Two of the four leading mayoral election candidates in Winnipeg have put some numbers to their promises, explaining how they will pay for the services they would provide to citizens should they be elected.
Scott Gillingham, currently a councillor in the St. James ward, set out his big-ticket items in a release this week. Additional investment in roads would see $50 million over four years, $8 million to plan out extending Chief Peguis Trail from Main Street to Route 90, and widening Route 90, and $13 million additional for active transportation on arterial and collector streets.
The revenues, Gillingham explained, would come from increasing the frontage levy by $1.50 per foot. He would also raise the annual 2.33% property tax hike by 1.2%, to a total of 3.5%, with the additional revenue funding ward-level parks and recreation projects and general services.
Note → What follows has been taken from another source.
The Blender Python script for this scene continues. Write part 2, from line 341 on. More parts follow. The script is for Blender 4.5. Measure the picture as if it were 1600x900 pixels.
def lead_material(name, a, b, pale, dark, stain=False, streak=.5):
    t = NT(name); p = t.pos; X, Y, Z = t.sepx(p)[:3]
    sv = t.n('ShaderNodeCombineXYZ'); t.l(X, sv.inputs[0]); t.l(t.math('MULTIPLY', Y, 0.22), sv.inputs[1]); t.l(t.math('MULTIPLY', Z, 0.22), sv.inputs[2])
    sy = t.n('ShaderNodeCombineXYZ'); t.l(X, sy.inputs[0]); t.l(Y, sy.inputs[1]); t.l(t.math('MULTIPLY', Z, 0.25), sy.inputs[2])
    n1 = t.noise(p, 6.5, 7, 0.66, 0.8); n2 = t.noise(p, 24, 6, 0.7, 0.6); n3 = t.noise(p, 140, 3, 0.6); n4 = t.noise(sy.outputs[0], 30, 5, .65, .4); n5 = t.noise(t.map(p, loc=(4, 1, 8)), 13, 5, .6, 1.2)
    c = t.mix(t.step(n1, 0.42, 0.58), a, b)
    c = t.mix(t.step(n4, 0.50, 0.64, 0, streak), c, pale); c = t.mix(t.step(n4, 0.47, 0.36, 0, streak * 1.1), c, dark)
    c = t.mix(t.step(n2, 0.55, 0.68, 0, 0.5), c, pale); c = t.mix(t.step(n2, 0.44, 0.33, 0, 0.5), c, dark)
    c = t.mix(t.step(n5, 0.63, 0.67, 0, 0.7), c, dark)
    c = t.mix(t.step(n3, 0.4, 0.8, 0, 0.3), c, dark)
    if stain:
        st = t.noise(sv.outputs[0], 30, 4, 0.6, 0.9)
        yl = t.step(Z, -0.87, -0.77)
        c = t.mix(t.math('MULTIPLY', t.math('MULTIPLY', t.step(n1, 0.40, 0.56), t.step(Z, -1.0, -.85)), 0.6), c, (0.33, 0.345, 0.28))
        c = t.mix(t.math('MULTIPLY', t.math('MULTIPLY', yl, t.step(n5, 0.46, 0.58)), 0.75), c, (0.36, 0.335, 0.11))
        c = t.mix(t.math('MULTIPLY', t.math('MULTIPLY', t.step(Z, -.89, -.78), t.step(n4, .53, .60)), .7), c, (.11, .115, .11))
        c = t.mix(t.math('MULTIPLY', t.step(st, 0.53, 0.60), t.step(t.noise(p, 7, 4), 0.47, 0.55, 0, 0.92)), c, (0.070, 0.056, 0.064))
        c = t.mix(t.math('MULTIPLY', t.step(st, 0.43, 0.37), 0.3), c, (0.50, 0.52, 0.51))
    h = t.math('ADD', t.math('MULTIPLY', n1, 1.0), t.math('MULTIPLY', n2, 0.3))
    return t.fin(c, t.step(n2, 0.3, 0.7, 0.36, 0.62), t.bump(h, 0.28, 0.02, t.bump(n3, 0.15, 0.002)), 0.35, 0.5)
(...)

Further, he would freeze the current business tax rate and any new rebates.
Shaun Loney released platform costing as well this week. The social enterprise founder and business operator said he would increase property taxes to cover investing $20 million in active transportation from 2023-2026, $2 million to protect Winnipeg’s trees and $1 million for reconciliation.
Property tax would increase to 3.7% in 2023 and increases from ’24-’26 would be determined by a tax review. Another new tax of 25 cent per day per on parking spots would also go to road repairs, transit and active transportation.
While he would phase out the business tax, he would equally increase commercial property tax rates to make up the loss in revenue.
Loney’s costing said his initiatives on freeing up police by shifting calls for service to non-profit community organizations – reducing non-urgent dispatch calls by at least 10% — would relieve the pressure to increase emergency services budgets annually. The use of social procurement to shift some workload to non-profits would also be implemented.
Other costed items in Gillingham’s platform include $1.1 million additional per year for the city’s 311 service line, to ensure prompt response to calls, augmenting phone and email contact with a chatbox.
As part of Gillingham’s plan to enlarge city revenues, he said he would enter negotiations with the provincial government for a ‘real deal for growth’ that would benefit the provincial government, too.
Topics would include confirmation of a joint strategy on legal and financial issues to phase out or merge out the separate business tax, shared targets on development decision speeds, and linking provincial grants to a growth metric (such as growth in Winnipeg-sourced PST revenue, or Winnipeg-metro GDP growth) to incentivize pro-growth approaches at the City level
Loney’s ‘build-it-better’ infrastructure innovation fund of $1 million, over four years, would be funded by a new internal levy on transportation-related capital projects.